-----Original Message-----
From: Hietaniemi Jarkko (NRC/Boston) 
Sent: Thursday, February 14, 2002 12:43
To: 'ext Marco Cimarosti'
Subject: RE: This spoofing and security thread


> Perhaps you are referring to the lack of letter š for Finnish. BTW, it also
> lacks Ÿ for French.
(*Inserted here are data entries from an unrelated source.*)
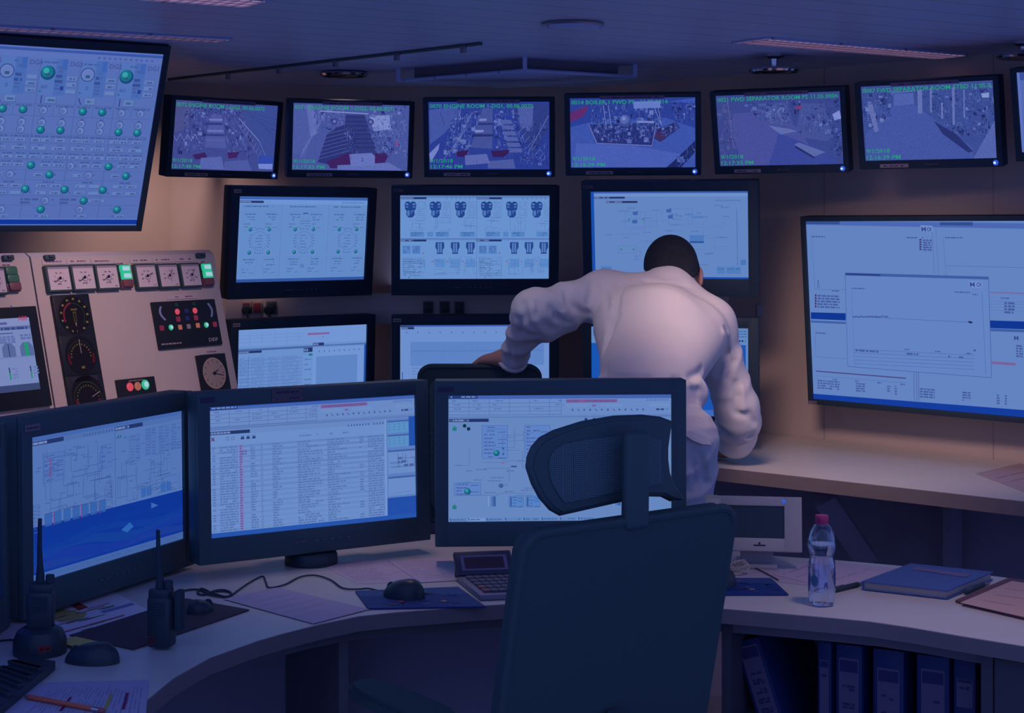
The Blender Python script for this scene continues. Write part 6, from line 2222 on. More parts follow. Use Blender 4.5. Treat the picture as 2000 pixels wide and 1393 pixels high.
# calculator
t = thing('calculator', 'dark desk calculator with a raised display and grey keys', 'calculator', tuple(D(945, 1153)), 0)
BLq, TLq, TRq = D(937, 1174.5), D(893, 1137.5), D(1003, 1133.5)
ex = (TRq - TLq); ex.normalize()
ey0 = (TLq - BLq); Lc = ey0.length; ey0.normalize()
ez = Vector((0, 0, 1))
CM = Matrix((tuple(ex) + (0,), tuple(ey0) + (0,), (0, 0, 1, 0), (BLq.x, BLq.y, DESK + 0.0006, 1))).transposed()
Wc = (TRq - TLq).length
m = MB(); m.box(CM, (Wc, Lc, 0.012), (Wc / 2, Lc / 2, 0.0062), 0.003); m.build('body', principled('calculator_grey', (0.20, 0.20, 0.27), 0.45, 0.35), t)
DK = principled('calculator_dark', (0.035, 0.045, 0.085), 0.4, 0.4)
KM = principled('calculator_key', (0.10, 0.10, 0.15), 0.5, 0.3)
KR = principled('calculator_red_key', (0.22, 0.09, 0.11), 0.5, 0.3)
for i in range(6):
    for j in range(5):
        m = MB()
        m.box(CM, (Wc / 6 * 0.72, Lc / 5.6 * 0.66, 0.006), (Wc * (0.10 + 0.8 * (i + 0.5) / 6), Lc * (0.06 + 0.86 * (j + 0.5) / 5), 0.0145), 0.001)
        m.build('key', KR if (i == 0 and j < 2) else KM, t)
TM = CM @ Matrix.Translation((0, Lc, 0.010)) @ Matrix.Rotation(rad(52), 4, 'X')
Lh = 0.058
m = MB(); m.box(TM, (Wc * 1.02, Lh, 0.014), (Wc / 2, Lh / 2, 0.002), 0.004); lid = m.build('display_housing', DK, t)
c = Cv(Wc * 0.82, Lh * 0.62, (112, 108, 140))
c.rect(0.07, 0.12, 0.93, 0.88, (66, 54, 72), 1)
c.build('display', [TM @ Vector(p) for p in ((Wc * 0.09, Lh * 0.8, 0.0095), (Wc * 0.91, Lh * 0.8, 0.0095), (Wc * 0.91, Lh * 0.18, 0.0095), (Wc * 0.09, Lh * 0.18, 0.0095))], DIAL, lid)
m = MB(); m.box(CM, (Wc * 0.9, 0.003, 0.05), (Wc / 2, Lc + 0.045, 0.025)); m.build('prop', DK, t)


# two-way radios
def radio(base, yaw, label, bw, bd, bh, ant, lean=0.0, foot=0.0):
    t = thing('two_way_radio', label, 'radio', tuple(base), yaw, 'two-way radios')
    M = RM[t.name] @ Matrix.Translation((0, 0, foot)) @ Matrix.Rotation(lean, 4, 'Y')
    m = MB()
    m.box(M, (bw, bd, bh * 0.86), (0, 0, bh * 0.43 + 0.0005), 0.006)
    m.box(M, (bw * 0.9, bd * 0.86, bh * 0.2), (-0.001, 0, bh * 0.9), 0.005)
    m.build('body', BLACK2, t)
    m = MB()
    ax = -bw * 0.08
    m.tube([M @ Vector((ax, 0, bh * 0.95)), M @ Vector((ax, 0, bh * 1.12)), M @ Vector((ax - 0.001, 0, bh * 1.28)), M @ Vector((ax - 0.003, 0, bh + ant * 0.55)), M @ Vector((ax - 0.004, 0, bh + ant))], [0.0085, 0.0078, 0.0056, 0.0044, 0.0036], 12)
    m.build('antenna', RUBBER, t)
    m = MB(); m.lathe([(0.001, 0), (0.008, 0), (0.008, 0.014), (0.007, 0.016), (0.001, 0.016)], M @ Matrix.Translation((bw * 0.3, 0, bh * 0.98)), 16); m.build('volume_knob', RUBBER, t)
    m = MB(); m.box(M, (0.004, 0.016, bh * 0.3), (-bw / 2 - 0.001, 0, bh * 0.66), 0.0015); m.build('talk_button', RUBBER, t)
    m = MB()
    for k in range(6): m.box(M, (bw * 0.6, 0.002, 0.003), (0, -bd / 2 - 0.0005, bh * (0.55 + 0.045 * k)))
    m.build('speaker_grille', RUBBER, t)
    return t, M


bp = D(316, 1263, 0.0036)
t, M = radio(bp, rad(-12), 'black two-way radio standing upright on the dark pad', 0.045, 0.036, 0.108, 0.105, 0.0)
m = MB(); m.box(M, (0.014, 0.024, 0.075), (0.031, 0.008, 0.066), 0.004); m.build('belt_clip', RUBBER, t)
c = Cv(0.016, 0.018, None); c.frame(0.05, 0.1, 0.95, 0.92, (150, 44, 52), 0.0012, 1); c.words(0.2, 0.4, 0.8, 0.004, (120, 36, 48), 1, 1.0)
c.build('red_label', [M @ Vector(p) for p in ((-0.021, -0.0192, 0.024), (-0.005, -0.0192, 0.024), (-0.005, -0.0192, 0.006), (-0.021, -0.0192, 0.006))], PRINT, t)

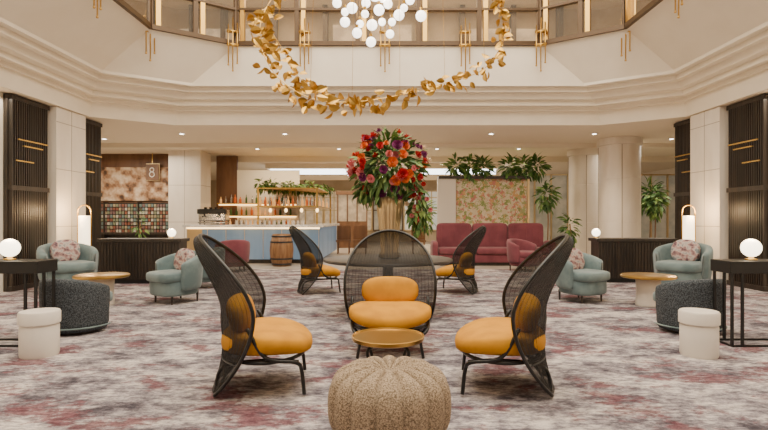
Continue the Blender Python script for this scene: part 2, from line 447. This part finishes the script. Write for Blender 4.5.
def leafv(L, w, fold=.15, curl=.3):
    v = []; n = 5
    for i in range(n):
        t = i/(n-1); ww = w*math.sin(pi*min(1, t*.92+.06))**.8
        z = -curl*L*t*t
        v += [(L*t, -ww/2, z+fold*ww), (L*t, 0, z), (L*t, ww/2, z+fold*ww)]
    f = []
    for i in range(n-1):
        f += [(i*3, i*3+1, i*3+4, i*3+3), (i*3+1, i*3+2, i*3+5, i*3+4)]
    return v, f
def foliage(mb, c, rad, n, L, w, mis=(0,), droop=.2, stems=True):
    c = Vector(c)
    for _ in range(n):
        d = Vector((random.gauss(0, 1), random.gauss(0, 1), random.gauss(0, 1))).normalized()
        k = random.uniform(.35, 1)
        p = c+Vector((d.x*rad[0], d.y*rad[1], d.z*rad[2]))*k
        dd = (d+Vector((0, 0, -droop+random.uniform(-.3, .3)))+Vector((random.uniform(-.5, .5), random.uniform(-.5, .5), 0))).normalized()
        R = dd.to_track_quat('X', 'Z').to_matrix() @ Matrix.Rotation(random.uniform(-1, 1), 3, 'X')
        s = random.uniform(.7, 1.2); v, f = leafv(L*s, w*s)
        mb.add([R @ Vector(a)+p for a in v], f, random.choice(mis))
b = MB()
for k in range(9): foliage(b, (-3.7+k*.2, 14.6+k*.3, 2.26), (.22, .25, .16), 55, .18, .06, (0, 1), .7)
b.out('trailing_greenery', [GREEN, GREEN2], bar)

b = MB(); b.lathe([(.22, 0), (.24, .02), (.30, .25), (.315, .42), (.30, .6), (.24, .84), (.22, .85), (.21, .83)], (0, 0, 0), 28)
br = E('oak_barrel', (-2.84, 13.35, .0)); b.out('staves', OAK, br, True)
b = MB()
for z, rr in ((.06, .257), (.2, .298), (.64, .295), (.79, .26)): b.lathe([(rr, z-.02), (rr+.006, z-.02), (rr+.006, z+.02), (rr, z+.02)], (0, 0, 0), 28)
b.out('hoops', IRON, br)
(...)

Thanks to euro, all this was fixed in ISO 8859-15:
>
>       A4 € EURO SIGN
>       A6 Š LATIN CAPITAL LETTER S WITH CARON
>       A8 š LATIN SMALL LETTER S WITH CARON
>       B4 Ž LATIN CAPITAL LETTER Z WITH CARON
>       B8 ž LATIN SMALL LETTER Z WITH CARON
>       BC ΠLATIN CAPITAL LIGATURE OE
>       BD œ LATIN SMALL LIGATURE OE
>       BE Ÿ LATIN CAPITAL LETTER Y WITH DIAERESIS

Yup.  Strictly speaking, though, the "caroned" s and z are not needed for native
Finnish words, but they are needed for the proper spelling of few "Finnishized"
loanwords like

        šakki          "chess"
        šekki          "cheque"

and for the proper spelling of Finnish transliteration of Cyrillic names.
(The traditional workaround for not having the letters has been to use "sh" and "zh".)

I think the caron versions also make the Sámi people happier.